Back in the spring, short-term trends were downward. But sugar established a bottom in May and June. Since then, prices have strengthened steadily. A gentle uptrend is now in effect. Chartists would point to how prices broke above a retracement bar on the weekly charts – a bullish indicator suggesting more upward momentum. One technical analyst thinks the sweetener will rise 10% in the coming months based on a Fibonacci retracement. The technicians may be wrong, but global crops haven’t improved dramatically enough to indicate further price declines. We like sugar’s chances at rising again.

Traditionally, commodities like sugar have been traded at the futures exchanges. The main contract for sugar futures is Sugar No. 11, sold in New York at the Intercontinental Exchange (ICE). ICE plays host to other unique commodities like Sugar No. 16, Cotton No. 2, and Coffee – but Chicago is still the futures trading capital of the world. Fortunately, you no longer have to expect delivery of truckloads of sugar to your front lawn while trading the commodity. These days you can buy an exchange traded product (ETP) that mirrors sugar prices on the exchanges.

In January, we recommended Brazilian sugar producer Cosan Ltd (CZZ). Since then, CZZ is more than 16% despite economic challenges in both North and South America. We think sugar is heading up again. Instead of locking in on one stock, a better bet might be with an ETP. Right now, the only sugar ETP available is iPath DJ-UBS Sugar TR Sub-Index ETN (SGG).
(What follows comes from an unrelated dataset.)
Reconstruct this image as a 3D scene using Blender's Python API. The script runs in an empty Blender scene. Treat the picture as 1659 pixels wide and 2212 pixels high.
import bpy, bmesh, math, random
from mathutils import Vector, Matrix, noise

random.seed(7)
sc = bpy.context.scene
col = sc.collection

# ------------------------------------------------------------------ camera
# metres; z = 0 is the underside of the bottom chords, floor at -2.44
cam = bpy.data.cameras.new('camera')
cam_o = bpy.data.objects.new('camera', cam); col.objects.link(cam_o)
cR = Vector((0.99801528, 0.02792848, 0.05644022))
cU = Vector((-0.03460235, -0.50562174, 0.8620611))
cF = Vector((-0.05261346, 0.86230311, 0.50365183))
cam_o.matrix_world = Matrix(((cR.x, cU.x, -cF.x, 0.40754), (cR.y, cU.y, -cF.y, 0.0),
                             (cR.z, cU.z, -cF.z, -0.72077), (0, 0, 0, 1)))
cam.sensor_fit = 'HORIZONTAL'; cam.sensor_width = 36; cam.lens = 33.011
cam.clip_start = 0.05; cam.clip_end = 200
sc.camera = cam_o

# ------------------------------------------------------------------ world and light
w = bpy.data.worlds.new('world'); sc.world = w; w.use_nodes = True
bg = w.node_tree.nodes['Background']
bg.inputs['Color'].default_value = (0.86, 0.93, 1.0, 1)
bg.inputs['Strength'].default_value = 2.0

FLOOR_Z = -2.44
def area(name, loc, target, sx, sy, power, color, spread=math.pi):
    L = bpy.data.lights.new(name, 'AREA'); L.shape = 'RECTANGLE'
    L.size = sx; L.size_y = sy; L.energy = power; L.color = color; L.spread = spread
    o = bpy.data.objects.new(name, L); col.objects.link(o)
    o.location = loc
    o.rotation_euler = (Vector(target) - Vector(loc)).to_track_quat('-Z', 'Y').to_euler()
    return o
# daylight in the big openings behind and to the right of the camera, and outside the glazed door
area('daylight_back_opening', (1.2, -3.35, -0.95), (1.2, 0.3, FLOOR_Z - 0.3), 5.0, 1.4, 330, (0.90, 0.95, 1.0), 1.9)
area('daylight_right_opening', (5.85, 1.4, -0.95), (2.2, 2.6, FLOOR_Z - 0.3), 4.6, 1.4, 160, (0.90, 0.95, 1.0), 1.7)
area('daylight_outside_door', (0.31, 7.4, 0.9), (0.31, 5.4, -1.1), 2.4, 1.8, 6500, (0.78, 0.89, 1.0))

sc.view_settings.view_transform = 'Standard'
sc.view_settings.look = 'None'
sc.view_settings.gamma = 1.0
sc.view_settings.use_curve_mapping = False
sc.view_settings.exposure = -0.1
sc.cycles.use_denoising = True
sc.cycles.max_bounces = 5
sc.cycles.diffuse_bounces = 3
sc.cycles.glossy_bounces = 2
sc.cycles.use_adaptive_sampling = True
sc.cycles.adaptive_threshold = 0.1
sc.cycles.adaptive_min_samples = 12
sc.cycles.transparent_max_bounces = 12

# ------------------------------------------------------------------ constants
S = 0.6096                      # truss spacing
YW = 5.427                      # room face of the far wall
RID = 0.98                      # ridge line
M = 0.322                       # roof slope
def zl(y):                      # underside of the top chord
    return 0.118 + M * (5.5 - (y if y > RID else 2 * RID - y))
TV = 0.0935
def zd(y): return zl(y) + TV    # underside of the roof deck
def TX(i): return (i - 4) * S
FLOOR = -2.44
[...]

Technically, SGG is not an ETF – it’s an ETN, or exchange traded note. As such, it carries the credit risk of the issuer, in this case Barclays. Barclays iPath ETNs are described as “senior, unsecured, unsubordinated debt securities issued by Barclays Bank PLC.” Aside from the risk of Barclay’s default, SGG is a far-superior product for most investors. To profit from the global bounce in sugar prices, go with SGG.